Exercise requirements: Read the data and repeat it in full, exactly.

━━━━━ Provided material ━━━━━

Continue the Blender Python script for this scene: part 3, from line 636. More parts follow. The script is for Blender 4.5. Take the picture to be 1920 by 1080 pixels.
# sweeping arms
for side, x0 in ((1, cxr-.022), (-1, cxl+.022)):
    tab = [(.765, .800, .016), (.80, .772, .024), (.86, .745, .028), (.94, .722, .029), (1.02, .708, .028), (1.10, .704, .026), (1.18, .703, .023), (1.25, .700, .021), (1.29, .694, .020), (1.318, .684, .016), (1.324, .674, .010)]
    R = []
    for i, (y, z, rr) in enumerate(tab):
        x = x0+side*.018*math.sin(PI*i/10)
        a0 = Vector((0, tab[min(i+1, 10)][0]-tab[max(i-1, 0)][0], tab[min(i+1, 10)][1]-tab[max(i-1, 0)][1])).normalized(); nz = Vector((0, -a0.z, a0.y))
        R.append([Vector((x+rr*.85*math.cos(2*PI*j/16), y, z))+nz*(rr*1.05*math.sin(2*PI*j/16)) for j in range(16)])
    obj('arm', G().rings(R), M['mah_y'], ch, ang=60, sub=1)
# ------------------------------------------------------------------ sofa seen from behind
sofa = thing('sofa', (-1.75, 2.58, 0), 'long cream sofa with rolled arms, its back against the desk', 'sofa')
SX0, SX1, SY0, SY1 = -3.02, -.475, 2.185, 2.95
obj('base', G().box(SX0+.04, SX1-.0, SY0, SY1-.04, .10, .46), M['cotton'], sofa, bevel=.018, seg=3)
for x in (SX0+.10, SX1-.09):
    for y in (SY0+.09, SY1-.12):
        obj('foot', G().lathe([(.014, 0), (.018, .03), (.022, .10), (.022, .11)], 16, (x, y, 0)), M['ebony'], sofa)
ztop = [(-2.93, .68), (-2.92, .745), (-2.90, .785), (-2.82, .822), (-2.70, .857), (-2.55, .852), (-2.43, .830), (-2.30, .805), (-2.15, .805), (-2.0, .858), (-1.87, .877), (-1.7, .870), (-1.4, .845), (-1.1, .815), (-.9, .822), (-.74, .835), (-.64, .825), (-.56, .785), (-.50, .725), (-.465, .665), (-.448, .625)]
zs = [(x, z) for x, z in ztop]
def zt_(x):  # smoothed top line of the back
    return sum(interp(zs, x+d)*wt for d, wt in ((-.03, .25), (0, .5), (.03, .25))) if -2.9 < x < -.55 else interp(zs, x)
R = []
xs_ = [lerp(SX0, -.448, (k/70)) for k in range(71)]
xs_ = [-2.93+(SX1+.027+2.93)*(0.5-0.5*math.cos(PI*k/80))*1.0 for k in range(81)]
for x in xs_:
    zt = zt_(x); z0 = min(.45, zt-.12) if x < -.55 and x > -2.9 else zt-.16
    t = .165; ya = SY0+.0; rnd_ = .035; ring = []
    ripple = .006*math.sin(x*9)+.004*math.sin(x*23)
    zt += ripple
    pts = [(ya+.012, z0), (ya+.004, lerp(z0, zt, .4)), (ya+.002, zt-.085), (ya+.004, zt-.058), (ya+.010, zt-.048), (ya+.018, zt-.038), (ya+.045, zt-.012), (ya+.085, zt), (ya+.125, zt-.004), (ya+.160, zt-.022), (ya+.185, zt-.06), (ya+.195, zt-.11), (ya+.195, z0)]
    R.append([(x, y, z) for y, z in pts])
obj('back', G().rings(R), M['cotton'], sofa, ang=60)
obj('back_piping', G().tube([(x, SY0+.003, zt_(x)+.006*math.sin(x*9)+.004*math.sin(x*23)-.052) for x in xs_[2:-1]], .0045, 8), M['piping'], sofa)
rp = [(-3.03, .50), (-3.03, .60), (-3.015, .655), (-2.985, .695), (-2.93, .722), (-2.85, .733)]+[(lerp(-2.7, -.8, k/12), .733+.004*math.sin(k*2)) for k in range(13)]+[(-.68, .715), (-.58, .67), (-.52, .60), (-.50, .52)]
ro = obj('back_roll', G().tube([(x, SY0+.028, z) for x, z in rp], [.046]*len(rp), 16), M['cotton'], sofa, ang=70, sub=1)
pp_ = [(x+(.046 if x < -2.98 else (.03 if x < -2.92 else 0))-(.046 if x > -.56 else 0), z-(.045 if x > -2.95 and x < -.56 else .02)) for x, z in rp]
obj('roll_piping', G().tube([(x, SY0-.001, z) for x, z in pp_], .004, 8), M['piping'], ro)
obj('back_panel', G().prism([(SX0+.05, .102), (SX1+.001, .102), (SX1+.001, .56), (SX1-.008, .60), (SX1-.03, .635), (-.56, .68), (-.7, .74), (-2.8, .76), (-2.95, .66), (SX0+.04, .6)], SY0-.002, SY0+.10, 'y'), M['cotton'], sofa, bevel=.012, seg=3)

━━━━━

Full answer:
Continue the Blender Python script for this scene: part 3, from line 636. More parts follow. The script is for Blender 4.5. Take the picture to be 1920 by 1080 pixels.
# sweeping arms
for side, x0 in ((1, cxr-.022), (-1, cxl+.022)):
    tab = [(.765, .800, .016), (.80, .772, .024), (.86, .745, .028), (.94, .722, .029), (1.02, .708, .028), (1.10, .704, .026), (1.18, .703, .023), (1.25, .700, .021), (1.29, .694, .020), (1.318, .684, .016), (1.324, .674, .010)]
    R = []
    for i, (y, z, rr) in enumerate(tab):
        x = x0+side*.018*math.sin(PI*i/10)
        a0 = Vector((0, tab[min(i+1, 10)][0]-tab[max(i-1, 0)][0], tab[min(i+1, 10)][1]-tab[max(i-1, 0)][1])).normalized(); nz = Vector((0, -a0.z, a0.y))
        R.append([Vector((x+rr*.85*math.cos(2*PI*j/16), y, z))+nz*(rr*1.05*math.sin(2*PI*j/16)) for j in range(16)])
    obj('arm', G().rings(R), M['mah_y'], ch, ang=60, sub=1)
# ------------------------------------------------------------------ sofa seen from behind
sofa = thing('sofa', (-1.75, 2.58, 0), 'long cream sofa with rolled arms, its back against the desk', 'sofa')
SX0, SX1, SY0, SY1 = -3.02, -.475, 2.185, 2.95
obj('base', G().box(SX0+.04, SX1-.0, SY0, SY1-.04, .10, .46), M['cotton'], sofa, bevel=.018, seg=3)
for x in (SX0+.10, SX1-.09):
    for y in (SY0+.09, SY1-.12):
        obj('foot', G().lathe([(.014, 0), (.018, .03), (.022, .10), (.022, .11)], 16, (x, y, 0)), M['ebony'], sofa)
ztop = [(-2.93, .68), (-2.92, .745), (-2.90, .785), (-2.82, .822), (-2.70, .857), (-2.55, .852), (-2.43, .830), (-2.30, .805), (-2.15, .805), (-2.0, .858), (-1.87, .877), (-1.7, .870), (-1.4, .845), (-1.1, .815), (-.9, .822), (-.74, .835), (-.64, .825), (-.56, .785), (-.50, .725), (-.465, .665), (-.448, .625)]
zs = [(x, z) for x, z in ztop]
def zt_(x):  # smoothed top line of the back
    return sum(interp(zs, x+d)*wt for d, wt in ((-.03, .25), (0, .5), (.03, .25))) if -2.9 < x < -.55 else interp(zs, x)
R = []
xs_ = [lerp(SX0, -.448, (k/70)) for k in range(71)]
xs_ = [-2.93+(SX1+.027+2.93)*(0.5-0.5*math.cos(PI*k/80))*1.0 for k in range(81)]
for x in xs_:
    zt = zt_(x); z0 = min(.45, zt-.12) if x < -.55 and x > -2.9 else zt-.16
    t = .165; ya = SY0+.0; rnd_ = .035; ring = []
    ripple = .006*math.sin(x*9)+.004*math.sin(x*23)
    zt += ripple
    pts = [(ya+.012, z0), (ya+.004, lerp(z0, zt, .4)), (ya+.002, zt-.085), (ya+.004, zt-.058), (ya+.010, zt-.048), (ya+.018, zt-.038), (ya+.045, zt-.012), (ya+.085, zt), (ya+.125, zt-.004), (ya+.160, zt-.022), (ya+.185, zt-.06), (ya+.195, zt-.11), (ya+.195, z0)]
    R.append([(x, y, z) for y, z in pts])
obj('back', G().rings(R), M['cotton'], sofa, ang=60)
obj('back_piping', G().tube([(x, SY0+.003, zt_(x)+.006*math.sin(x*9)+.004*math.sin(x*23)-.052) for x in xs_[2:-1]], .0045, 8), M['piping'], sofa)
rp = [(-3.03, .50), (-3.03, .60), (-3.015, .655), (-2.985, .695), (-2.93, .722), (-2.85, .733)]+[(lerp(-2.7, -.8, k/12), .733+.004*math.sin(k*2)) for k in range(13)]+[(-.68, .715), (-.58, .67), (-.52, .60), (-.50, .52)]
ro = obj('back_roll', G().tube([(x, SY0+.028, z) for x, z in rp], [.046]*len(rp), 16), M['cotton'], sofa, ang=70, sub=1)
pp_ = [(x+(.046 if x < -2.98 else (.03 if x < -2.92 else 0))-(.046 if x > -.56 else 0), z-(.045 if x > -2.95 and x < -.56 else .02)) for x, z in rp]
obj('roll_piping', G().tube([(x, SY0-.001, z) for x, z in pp_], .004, 8), M['piping'], ro)
obj('back_panel', G().prism([(SX0+.05, .102), (SX1+.001, .102), (SX1+.001, .56), (SX1-.008, .60), (SX1-.03, .635), (-.56, .68), (-.7, .74), (-2.8, .76), (-2.95, .66), (SX0+.04, .6)], SY0-.002, SY0+.10, 'y'), M['cotton'], sofa, bevel=.012, seg=3)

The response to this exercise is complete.